Highly commended: Train to the Last Iceberg
The desolation of this piece held me from the first reading. It has such a cinematic feel—the zooming in on “the giraffe’s black tongue (which) licks, and licks, and licks” and the small hand that nestles into the narrator’s own. I love the structure of it, how scenes from the zoo bookend the dark of the kiddie train tunnel and the introspection and tension the darkness allows, as well as the raw honesty and relatability of the voice. It also uses a repetition of negation (no-no-no) to great effect. Another strength in this piece is the inclusion of climate change, which only adds to the helpless desperation of the narrator to try to make things right. It’s a terrific piece of work.

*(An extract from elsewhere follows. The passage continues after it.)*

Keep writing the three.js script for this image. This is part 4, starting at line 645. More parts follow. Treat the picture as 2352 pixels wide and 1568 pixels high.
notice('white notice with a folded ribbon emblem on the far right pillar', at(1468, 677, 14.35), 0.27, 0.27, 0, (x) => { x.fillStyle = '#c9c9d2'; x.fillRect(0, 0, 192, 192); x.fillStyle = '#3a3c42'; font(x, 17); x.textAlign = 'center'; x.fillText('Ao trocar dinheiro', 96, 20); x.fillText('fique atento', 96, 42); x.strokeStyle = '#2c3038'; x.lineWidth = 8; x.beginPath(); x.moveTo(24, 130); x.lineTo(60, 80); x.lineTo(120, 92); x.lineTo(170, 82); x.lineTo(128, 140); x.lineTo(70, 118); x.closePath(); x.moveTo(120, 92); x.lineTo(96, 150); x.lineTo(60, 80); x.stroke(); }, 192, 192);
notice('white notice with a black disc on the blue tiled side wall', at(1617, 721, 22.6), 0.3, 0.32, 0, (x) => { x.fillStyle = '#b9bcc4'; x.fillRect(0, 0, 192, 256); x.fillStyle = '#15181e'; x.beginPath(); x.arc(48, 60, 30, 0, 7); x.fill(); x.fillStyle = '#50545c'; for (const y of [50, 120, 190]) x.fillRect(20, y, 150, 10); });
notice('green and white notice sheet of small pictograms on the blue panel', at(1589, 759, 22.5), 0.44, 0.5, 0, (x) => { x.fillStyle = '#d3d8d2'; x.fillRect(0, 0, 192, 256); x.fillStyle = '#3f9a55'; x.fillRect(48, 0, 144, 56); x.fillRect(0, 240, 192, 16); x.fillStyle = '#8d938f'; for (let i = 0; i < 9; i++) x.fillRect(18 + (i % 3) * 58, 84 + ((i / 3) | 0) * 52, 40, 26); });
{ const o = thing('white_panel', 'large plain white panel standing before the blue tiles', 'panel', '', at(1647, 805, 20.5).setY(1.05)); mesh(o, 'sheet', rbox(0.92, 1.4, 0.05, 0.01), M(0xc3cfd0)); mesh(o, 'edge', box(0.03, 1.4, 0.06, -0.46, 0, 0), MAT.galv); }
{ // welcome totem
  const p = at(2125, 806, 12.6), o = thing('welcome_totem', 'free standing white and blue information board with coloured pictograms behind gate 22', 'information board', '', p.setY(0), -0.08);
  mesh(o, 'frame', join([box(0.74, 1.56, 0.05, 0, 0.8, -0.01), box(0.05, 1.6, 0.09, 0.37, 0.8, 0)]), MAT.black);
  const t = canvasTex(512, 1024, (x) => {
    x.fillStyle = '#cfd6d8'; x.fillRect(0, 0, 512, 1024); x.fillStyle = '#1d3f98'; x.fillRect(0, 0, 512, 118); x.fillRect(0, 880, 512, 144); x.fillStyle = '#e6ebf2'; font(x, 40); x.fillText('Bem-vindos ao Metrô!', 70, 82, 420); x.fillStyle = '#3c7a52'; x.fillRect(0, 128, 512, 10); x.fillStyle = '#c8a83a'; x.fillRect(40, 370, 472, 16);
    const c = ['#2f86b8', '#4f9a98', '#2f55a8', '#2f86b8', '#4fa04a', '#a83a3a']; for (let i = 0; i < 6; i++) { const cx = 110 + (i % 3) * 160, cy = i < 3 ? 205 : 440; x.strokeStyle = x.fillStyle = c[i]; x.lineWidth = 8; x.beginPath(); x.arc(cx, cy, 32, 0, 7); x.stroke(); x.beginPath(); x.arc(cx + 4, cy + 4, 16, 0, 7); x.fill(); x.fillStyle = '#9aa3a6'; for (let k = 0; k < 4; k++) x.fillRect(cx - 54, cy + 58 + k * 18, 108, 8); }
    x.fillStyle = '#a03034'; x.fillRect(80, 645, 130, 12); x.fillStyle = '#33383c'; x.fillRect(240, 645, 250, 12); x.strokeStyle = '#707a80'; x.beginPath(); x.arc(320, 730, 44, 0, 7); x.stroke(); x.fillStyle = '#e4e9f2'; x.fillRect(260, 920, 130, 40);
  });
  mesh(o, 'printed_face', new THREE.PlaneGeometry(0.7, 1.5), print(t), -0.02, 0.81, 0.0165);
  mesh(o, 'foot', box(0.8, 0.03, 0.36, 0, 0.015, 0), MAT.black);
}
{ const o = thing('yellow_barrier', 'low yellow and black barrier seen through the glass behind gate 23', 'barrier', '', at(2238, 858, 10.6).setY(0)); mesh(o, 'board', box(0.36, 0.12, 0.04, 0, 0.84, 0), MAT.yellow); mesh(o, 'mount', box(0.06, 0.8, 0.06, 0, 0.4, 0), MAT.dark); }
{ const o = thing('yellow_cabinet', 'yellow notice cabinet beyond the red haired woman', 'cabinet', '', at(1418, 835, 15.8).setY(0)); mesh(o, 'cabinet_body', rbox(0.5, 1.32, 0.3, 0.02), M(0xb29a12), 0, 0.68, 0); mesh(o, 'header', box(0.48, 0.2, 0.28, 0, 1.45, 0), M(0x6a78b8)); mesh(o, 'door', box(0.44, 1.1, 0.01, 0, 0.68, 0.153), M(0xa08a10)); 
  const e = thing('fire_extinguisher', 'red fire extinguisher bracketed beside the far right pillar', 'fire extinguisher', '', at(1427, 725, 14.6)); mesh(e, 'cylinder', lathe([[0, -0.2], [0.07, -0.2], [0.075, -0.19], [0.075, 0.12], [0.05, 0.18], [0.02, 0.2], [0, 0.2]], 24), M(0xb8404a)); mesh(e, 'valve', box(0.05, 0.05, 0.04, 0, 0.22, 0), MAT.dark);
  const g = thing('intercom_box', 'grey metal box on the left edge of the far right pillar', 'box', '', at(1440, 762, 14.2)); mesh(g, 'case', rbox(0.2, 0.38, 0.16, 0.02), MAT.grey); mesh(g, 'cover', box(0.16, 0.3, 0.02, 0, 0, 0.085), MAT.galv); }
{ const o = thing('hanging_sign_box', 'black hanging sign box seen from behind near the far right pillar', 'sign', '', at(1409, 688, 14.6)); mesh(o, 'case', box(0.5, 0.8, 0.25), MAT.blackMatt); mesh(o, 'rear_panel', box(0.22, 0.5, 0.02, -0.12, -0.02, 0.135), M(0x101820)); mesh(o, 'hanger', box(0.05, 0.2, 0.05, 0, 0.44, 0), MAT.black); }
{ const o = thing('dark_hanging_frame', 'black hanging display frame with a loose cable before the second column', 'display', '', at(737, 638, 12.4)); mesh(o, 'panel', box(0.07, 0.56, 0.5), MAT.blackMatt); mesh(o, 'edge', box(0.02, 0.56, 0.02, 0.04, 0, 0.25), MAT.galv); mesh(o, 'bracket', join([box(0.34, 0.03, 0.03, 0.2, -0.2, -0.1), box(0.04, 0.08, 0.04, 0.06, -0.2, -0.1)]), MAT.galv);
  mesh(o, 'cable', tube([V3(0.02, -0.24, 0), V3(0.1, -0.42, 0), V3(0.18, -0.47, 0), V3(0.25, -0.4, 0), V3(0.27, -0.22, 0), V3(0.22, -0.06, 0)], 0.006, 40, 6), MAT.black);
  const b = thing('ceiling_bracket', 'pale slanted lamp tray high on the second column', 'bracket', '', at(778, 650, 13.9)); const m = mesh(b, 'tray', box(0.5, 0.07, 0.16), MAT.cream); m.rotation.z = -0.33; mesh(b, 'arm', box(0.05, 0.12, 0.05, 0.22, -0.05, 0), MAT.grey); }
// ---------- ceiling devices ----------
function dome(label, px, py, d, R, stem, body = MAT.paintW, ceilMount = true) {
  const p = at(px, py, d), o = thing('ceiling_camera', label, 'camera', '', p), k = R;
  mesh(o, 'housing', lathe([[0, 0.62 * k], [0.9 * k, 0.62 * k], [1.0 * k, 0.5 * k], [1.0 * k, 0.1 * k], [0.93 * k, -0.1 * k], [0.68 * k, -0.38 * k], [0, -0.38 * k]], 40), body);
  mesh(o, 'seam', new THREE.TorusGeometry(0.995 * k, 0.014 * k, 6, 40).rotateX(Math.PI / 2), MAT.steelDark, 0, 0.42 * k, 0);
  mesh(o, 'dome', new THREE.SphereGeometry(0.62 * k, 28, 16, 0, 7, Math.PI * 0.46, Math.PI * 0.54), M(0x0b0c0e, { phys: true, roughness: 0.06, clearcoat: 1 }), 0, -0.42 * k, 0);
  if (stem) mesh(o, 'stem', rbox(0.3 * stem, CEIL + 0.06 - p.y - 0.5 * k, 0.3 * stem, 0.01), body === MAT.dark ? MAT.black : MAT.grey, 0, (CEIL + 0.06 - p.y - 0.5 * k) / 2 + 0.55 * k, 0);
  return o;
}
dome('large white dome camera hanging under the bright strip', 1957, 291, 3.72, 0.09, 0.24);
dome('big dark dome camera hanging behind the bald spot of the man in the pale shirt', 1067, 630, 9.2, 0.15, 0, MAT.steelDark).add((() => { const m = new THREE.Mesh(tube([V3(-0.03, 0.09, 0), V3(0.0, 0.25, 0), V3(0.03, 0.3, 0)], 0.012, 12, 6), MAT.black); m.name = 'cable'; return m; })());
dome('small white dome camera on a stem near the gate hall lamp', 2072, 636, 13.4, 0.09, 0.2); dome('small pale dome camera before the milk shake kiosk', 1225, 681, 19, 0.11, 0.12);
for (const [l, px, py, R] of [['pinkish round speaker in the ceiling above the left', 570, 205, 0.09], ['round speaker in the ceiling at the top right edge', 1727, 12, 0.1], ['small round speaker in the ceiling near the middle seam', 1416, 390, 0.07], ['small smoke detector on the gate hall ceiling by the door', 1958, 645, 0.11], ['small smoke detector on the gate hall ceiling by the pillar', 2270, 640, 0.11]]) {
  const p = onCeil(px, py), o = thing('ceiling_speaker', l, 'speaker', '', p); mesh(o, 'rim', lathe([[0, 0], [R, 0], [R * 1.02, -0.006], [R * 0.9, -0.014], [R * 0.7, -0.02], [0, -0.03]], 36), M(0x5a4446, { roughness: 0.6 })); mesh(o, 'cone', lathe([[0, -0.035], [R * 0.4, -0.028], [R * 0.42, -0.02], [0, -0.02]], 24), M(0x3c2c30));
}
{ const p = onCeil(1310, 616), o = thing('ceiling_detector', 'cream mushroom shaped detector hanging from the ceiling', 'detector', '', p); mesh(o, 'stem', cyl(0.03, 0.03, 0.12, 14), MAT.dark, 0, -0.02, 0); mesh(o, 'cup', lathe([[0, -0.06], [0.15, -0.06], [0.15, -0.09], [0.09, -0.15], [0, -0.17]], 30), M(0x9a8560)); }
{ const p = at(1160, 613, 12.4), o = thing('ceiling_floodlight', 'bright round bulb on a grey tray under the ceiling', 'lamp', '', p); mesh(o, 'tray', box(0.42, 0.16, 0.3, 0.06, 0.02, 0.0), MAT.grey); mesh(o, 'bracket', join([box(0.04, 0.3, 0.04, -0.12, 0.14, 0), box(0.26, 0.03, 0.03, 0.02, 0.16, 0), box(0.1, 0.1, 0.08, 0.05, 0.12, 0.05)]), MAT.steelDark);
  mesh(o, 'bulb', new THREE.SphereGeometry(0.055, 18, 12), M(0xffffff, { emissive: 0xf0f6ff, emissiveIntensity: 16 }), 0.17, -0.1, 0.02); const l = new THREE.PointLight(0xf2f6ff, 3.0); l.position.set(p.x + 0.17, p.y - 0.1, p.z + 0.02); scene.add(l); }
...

Highly commended: The Burial of Mrs. Charles D. Jackson
As a counterpoint to the dreariness of death, this story pointed toward what comes after. It carried a welcome hopefulness with it, juxtaposing the scents of ham hock collard greens with honeyed cantaloupe. The opening sentence, on successive readings, evokes imagery of engraved tombstones and a familiar inevitability of death, a resignation, that the narrator subverts. I love the closeness second person POV provides, the hard-hitting line, “was there no end to the world’s expectations of a woman” as well as the specificity—the women viewed as a “plague of grackles”, her “crepitating knees”, and the “sweating glass of iced tea”. The gossamer lightness at the end adds an extra lift to the title, begging the question, after the compromises made in 61-years of marriage, who will she become now?